An introduction to Julia!

13 April 2023

The field of data science is constantly evolving and new tools are being developed at a rapid
pace to meet the needs of data scientists. From specialised programming languages like R,
to machine learning frameworks like TensorFlow and PyTorch, there are a wide variety of
tools available to help data scientists work more efficiently and effectively.

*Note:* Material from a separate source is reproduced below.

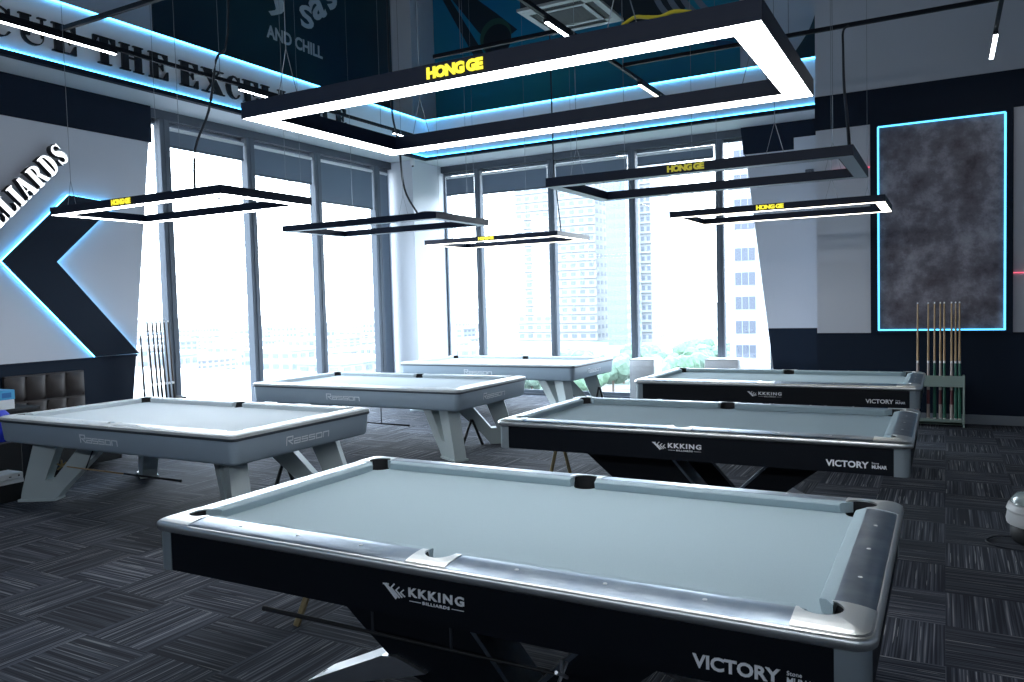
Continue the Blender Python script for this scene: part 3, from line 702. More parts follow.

Currently 23rd on the PYPL index, Julia has been around for over a decade. There is little
doubt as to whether Python and R will continue to reign supreme over the data science
space. However Julia’s growth in popularity, with 45 million downloads as of January 2023, a
growth of 13,000% since 2016 (Julia Annual Growth Report) and being placed 12th in
Redpoint’s Open-source top 25, it would be remiss to not understand what the language
has to offer.

What is Julia?

Julia is a high-level, high-performance, dynamic programming language designed to address
the needs of numerical and scientific computing, data analysis, and visualisation. It was first
introduced in 2012 by a group of computer scientists and mathematicians from MIT, and has
since gained popularity among researchers and developers in various fields, including
physics, engineering, finance, and machine learning.

The Key benefits of Julia

It’s fast. In its documentation, Julia claims to be approaching the performance of C, which is
rarely heard of for a high-level programming language. When implemented properly, it can
be seen that Julia hugely outperforms R and Python in terms of speed, shown in its micro
. In 2017, Julia became the first high-level language to join the Petaflop Club
after managing to catalogue 188 million stars, galaxies and other astronomical objects in just
14.6 minutes. This level of speed has been achieved through its just-in-time (referred to as
JIT) compiler and its built- in parallel computing support.

It’s flexible. Its ability to seamlessly integrate with other programming languages, such as
Python, R, and C/C++, allows users to take advantage of existing code libraries without
having to rewrite them in Julia. In addition to a growing ecosystem of over 8000 packages, it
can be argued to combine the strengths of the major players within the data science field.

Should you learn Julia

Overall, Julia is a modern programming language that offers a unique combination of ease of
use, speed, and flexibility, making it an excellent choice for a wide range of applications in
scientific computing and data analysis. It has effective use-cases in machine learning and
statistics to supercomputing and financial modelling.

However, it is young. Its ecosystem is still growing, and one should be wary of learning it
instead of Python. However, for those already proficient in the major languages, Julia is an exciting tool to learn, to prepare for the future as we deal with exponentially more and more data.